Question. One-one, onto function is also called :
(a) Injective function
(b) Surjective function
(c) Bijective function
(d) All of the options
Answer: (c) Bijective function

Question. The relation R on R defined by R = {(a, b) : \( a \le b^3 \)} is :
(a) Reflexive
(b) Symmetric
(c) Transitive
(d) None of the options
Answer: (d) None of the options

Question. The maximum number of equivalence relations on the set A = {1, 2, 3} are: 
(a) 1
(b) 2
(c) 3
(d) 5
Answer: (d) 5

Question. If a relation R on the set {1, 2, 3} be defined by R = {(1, 2)} then R is : 
(a) reflexive
(b) transitive
(c) symmetric
(d) none of the options
Answer: (d) none of the options

Question. Let us define a relation R in R as aRb if a ≥ b.
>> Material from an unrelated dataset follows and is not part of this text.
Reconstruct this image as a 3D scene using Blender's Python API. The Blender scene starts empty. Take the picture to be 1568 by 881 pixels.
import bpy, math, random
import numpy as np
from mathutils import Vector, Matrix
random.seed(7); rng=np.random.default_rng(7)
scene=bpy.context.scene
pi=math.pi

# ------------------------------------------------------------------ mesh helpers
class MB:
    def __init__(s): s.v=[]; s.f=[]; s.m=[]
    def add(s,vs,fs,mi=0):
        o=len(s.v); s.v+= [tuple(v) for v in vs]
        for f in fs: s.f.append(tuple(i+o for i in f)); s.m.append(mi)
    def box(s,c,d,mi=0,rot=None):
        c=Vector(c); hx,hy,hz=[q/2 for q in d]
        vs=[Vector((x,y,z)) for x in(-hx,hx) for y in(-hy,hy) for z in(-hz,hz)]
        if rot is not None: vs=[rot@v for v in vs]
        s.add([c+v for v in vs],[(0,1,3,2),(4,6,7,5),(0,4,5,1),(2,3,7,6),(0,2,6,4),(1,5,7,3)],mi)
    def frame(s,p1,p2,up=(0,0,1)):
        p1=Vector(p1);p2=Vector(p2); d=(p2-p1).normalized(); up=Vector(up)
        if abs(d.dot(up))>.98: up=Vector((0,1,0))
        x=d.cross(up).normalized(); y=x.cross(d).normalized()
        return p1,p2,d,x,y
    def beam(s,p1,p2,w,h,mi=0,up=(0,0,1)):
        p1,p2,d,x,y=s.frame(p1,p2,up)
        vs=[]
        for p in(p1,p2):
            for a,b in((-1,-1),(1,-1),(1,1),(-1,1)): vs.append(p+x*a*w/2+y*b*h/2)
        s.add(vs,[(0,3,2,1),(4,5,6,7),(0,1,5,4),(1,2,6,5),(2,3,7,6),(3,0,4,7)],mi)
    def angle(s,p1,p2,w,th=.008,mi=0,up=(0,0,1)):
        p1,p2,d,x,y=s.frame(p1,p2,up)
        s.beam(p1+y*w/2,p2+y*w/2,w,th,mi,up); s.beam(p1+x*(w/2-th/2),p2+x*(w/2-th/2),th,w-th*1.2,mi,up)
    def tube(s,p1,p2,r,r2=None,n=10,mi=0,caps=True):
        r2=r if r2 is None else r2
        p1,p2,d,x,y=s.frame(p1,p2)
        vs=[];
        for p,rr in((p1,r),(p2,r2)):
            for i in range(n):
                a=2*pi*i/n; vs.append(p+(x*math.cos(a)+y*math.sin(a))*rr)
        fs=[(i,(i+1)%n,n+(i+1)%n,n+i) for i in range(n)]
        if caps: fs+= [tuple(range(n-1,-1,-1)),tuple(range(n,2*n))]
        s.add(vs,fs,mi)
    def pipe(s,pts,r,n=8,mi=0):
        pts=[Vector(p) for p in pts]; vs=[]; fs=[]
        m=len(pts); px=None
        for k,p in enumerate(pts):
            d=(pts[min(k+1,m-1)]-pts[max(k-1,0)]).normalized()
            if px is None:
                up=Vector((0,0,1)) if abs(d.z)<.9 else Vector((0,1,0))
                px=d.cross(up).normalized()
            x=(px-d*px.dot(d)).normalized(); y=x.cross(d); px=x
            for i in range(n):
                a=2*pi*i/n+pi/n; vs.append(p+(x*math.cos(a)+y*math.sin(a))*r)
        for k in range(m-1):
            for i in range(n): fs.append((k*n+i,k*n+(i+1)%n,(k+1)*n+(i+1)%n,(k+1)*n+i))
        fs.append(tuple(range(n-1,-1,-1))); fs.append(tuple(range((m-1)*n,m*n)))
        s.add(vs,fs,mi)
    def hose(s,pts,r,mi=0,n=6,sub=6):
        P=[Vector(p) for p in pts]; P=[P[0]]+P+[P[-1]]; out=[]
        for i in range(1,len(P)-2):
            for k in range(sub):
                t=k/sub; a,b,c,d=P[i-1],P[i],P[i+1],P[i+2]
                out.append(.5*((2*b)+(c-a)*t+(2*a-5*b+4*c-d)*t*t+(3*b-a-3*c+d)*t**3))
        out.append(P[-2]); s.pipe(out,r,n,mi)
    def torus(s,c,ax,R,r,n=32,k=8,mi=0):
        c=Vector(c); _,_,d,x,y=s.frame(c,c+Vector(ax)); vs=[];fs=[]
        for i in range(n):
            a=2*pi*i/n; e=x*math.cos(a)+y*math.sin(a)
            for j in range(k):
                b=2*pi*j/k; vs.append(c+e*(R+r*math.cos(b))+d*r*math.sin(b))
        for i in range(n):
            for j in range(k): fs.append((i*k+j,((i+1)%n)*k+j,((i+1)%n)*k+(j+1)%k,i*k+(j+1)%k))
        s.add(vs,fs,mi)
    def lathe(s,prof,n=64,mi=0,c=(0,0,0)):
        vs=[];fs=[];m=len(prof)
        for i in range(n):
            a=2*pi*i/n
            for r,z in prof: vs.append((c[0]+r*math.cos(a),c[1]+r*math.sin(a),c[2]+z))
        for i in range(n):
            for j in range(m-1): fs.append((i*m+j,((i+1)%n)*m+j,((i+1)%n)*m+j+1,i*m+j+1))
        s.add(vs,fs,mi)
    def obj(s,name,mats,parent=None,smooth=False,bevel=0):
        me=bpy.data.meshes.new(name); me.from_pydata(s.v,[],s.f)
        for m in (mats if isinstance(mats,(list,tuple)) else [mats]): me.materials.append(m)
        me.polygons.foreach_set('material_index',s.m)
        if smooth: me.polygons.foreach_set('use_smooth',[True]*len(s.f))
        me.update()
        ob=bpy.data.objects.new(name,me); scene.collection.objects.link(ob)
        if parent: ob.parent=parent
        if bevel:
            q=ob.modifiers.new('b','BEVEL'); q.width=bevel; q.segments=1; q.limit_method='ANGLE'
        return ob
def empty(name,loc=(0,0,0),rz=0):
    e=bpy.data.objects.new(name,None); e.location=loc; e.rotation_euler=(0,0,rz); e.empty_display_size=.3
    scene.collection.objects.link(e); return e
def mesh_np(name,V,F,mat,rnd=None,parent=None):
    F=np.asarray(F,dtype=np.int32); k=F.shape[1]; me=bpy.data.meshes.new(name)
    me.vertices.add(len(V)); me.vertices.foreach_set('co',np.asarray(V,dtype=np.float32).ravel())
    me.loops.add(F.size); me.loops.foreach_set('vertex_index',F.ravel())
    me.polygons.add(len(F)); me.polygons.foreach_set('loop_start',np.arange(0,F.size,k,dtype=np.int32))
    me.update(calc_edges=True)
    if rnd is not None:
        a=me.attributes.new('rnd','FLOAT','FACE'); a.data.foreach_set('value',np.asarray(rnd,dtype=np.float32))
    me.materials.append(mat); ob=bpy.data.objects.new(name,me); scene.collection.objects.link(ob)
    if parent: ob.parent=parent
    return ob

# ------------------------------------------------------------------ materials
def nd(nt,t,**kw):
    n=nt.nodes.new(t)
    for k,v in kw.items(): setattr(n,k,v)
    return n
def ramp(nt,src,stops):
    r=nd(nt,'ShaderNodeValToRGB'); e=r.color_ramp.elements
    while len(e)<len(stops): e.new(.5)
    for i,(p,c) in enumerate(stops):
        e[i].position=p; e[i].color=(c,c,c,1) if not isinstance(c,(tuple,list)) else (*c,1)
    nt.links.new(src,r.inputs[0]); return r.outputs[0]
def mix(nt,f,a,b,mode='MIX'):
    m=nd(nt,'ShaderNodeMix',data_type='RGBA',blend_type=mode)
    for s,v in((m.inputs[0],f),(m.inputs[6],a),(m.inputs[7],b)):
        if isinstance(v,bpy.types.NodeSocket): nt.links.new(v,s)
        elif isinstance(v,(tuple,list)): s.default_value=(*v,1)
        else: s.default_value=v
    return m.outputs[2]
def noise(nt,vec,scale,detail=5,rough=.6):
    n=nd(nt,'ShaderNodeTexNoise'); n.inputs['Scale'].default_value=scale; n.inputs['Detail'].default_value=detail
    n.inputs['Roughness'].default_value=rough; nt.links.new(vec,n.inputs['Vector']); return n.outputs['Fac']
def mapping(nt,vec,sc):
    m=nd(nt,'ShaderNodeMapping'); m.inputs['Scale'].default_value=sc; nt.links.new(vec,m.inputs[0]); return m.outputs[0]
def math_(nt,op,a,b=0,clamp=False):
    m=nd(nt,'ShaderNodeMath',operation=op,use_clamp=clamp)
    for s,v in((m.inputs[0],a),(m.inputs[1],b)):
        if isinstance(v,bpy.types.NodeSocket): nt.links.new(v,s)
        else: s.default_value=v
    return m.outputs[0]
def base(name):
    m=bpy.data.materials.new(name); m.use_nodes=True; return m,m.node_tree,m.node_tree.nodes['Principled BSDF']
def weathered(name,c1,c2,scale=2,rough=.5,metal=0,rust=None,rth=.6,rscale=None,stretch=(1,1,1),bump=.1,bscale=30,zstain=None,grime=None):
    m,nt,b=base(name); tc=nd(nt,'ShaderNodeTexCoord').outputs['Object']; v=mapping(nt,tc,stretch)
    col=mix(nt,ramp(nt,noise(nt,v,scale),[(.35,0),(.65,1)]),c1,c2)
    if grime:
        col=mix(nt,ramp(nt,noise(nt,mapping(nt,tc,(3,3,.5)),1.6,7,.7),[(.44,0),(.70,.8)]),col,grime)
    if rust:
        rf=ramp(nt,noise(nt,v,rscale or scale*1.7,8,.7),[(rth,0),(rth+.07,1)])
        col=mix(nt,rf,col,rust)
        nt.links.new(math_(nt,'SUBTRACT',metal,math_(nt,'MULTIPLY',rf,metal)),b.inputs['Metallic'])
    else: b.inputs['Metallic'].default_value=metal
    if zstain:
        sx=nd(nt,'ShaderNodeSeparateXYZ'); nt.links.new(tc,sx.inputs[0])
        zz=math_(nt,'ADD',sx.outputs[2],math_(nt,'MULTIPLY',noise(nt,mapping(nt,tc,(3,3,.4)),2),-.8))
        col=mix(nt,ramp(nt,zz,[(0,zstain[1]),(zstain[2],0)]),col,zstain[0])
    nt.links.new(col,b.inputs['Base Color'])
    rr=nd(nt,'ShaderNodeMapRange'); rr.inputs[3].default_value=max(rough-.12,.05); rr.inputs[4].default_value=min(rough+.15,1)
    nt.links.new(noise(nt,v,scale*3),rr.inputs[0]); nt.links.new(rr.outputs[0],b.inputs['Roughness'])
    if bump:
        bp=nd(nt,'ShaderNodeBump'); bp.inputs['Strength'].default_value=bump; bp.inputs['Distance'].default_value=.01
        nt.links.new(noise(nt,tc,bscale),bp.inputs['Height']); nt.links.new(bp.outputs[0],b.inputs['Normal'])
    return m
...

Then R is : 
(a) an equivalence relation
(b) reflexive, transitive but not symmetric
(c) symmetric, transitive but not reflexive
(d) neither transitive nor reflexive but symmetric
Answer: (b) reflexive, transitive but not symmetric

Question. Let A = {1, 2, 3} and consider the relation R = {(1, 1), (2, 2), (3, 3), (1, 2), (2, 3)}
Then R is : 
(a) reflexive but not symmetric
(b) reflexive but not transitive
(c) symmetric and transitive
(d) neither symmetric nor transitive
Answer: (a) reflexive but not symmetric

Question. Let R be the relation in the set {1, 2, 3, 4} given by R = {(1, 2), (2, 2), (1, 1), (4, 4), (1, 3), (3, 3), (3, 2)}. Choose the correct answer.
(a) R is reflexive and symmetric but not transitive
(b) R is reflexive and transitive but not symmetric
(c) R is symmetric and transitive but not reflexive
(d) R is an equivalence relation
Answer: (b) R is reflexive and transitive but not symmetric

Question. Let f : R → R be defined as \( f(x) = x^4 \). Choose the correct answer : 
(a) f is one-one onto
(b) f is many-one onto
(c) f is one-one but not onto
(d) f is neither one-one nor onto
Answer: (d) f is neither one-one nor onto